Any stabilizer that is placed near a magnetic surveying tool must be made of non-magnetic material, to prevent distortion of the survey results.
HARDFACINGS :
Hardfacing is a metalworking process where harder or tougher material is applied to a base metal. It is welded to the base material, and is generally takes the form of specialized electrodes for arc welding or filler rod for oxyacetylene and TIG welding.

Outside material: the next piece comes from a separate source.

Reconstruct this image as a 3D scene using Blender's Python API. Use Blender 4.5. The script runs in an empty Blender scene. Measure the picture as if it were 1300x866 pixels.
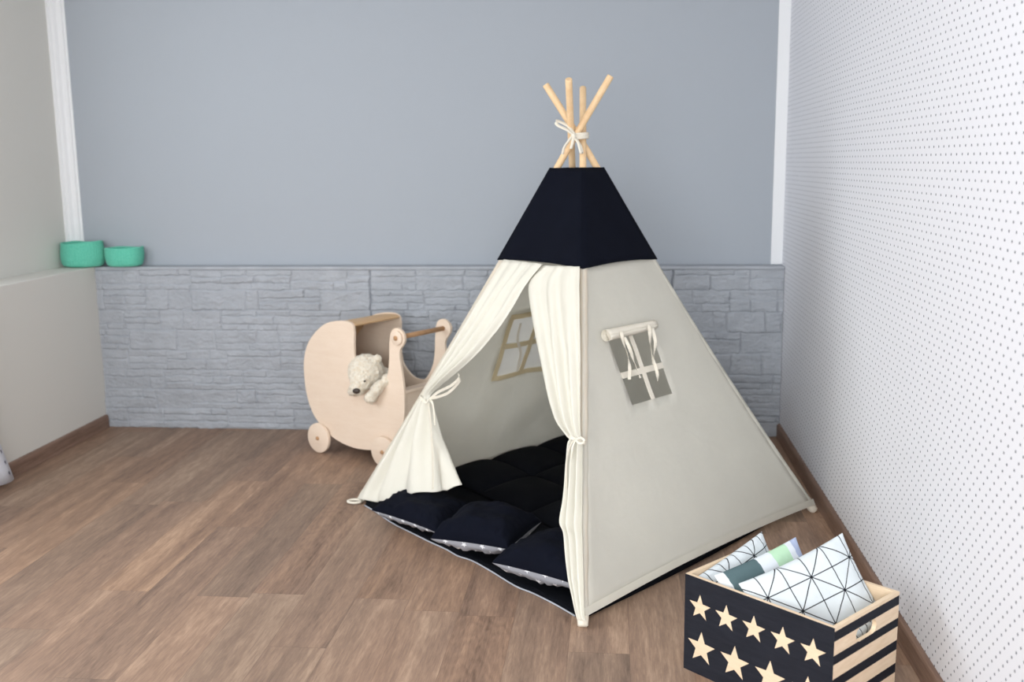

Hardfacing may be applied to a new part during production to increase its wear resistance, or it may be used to restore a worn-down surface.
HF 1000
Crushed tungsten carbide held in a nickel bronze matrix. The 3mm grain size ensures greater concentration of carbide which is ideal for soft formation drilling.
HF 2000
Trapezoidal tungsten carbide inserts held in a sintered carbide nickel bronze matrix. This will give a greater depth of carbide coverage – ideal for high deviation drilling in abrasive formations.
HF 3000
Tungsten carbide inserts set in a powder spray deposit ideal for abrasive formations. 97% bonding guaranteed, certified by ultrasonic report. Recommended for non-magnetic stabilizers.
HF 4000
Tungsten carbide inserts (button type). The inserts have been developed to allow cold insertion and maintain close fit. A greater concentration of inserts on the bottom third of the blade and leading edge will increase surface contact to reduce wear in highly abrasive formations.
HF 5000
This oxy-acetylene process applies tough molten carbide particles of varying sizes held in a nickel chrome matrix which provides excellent bonding properties and greater surface wear characteristics are achieved. Surface hardness levels over 40 HRC. Ideal for GEO-THERMAL applications over 350°.
HF 5000
This process is a highly automated way of applying hardface and utilizes a combined arc/plasma stream on the work piece surface. This results a low base metal dilution and a dense, uniform coating, the filling medium can be variety of hardfacing consumables.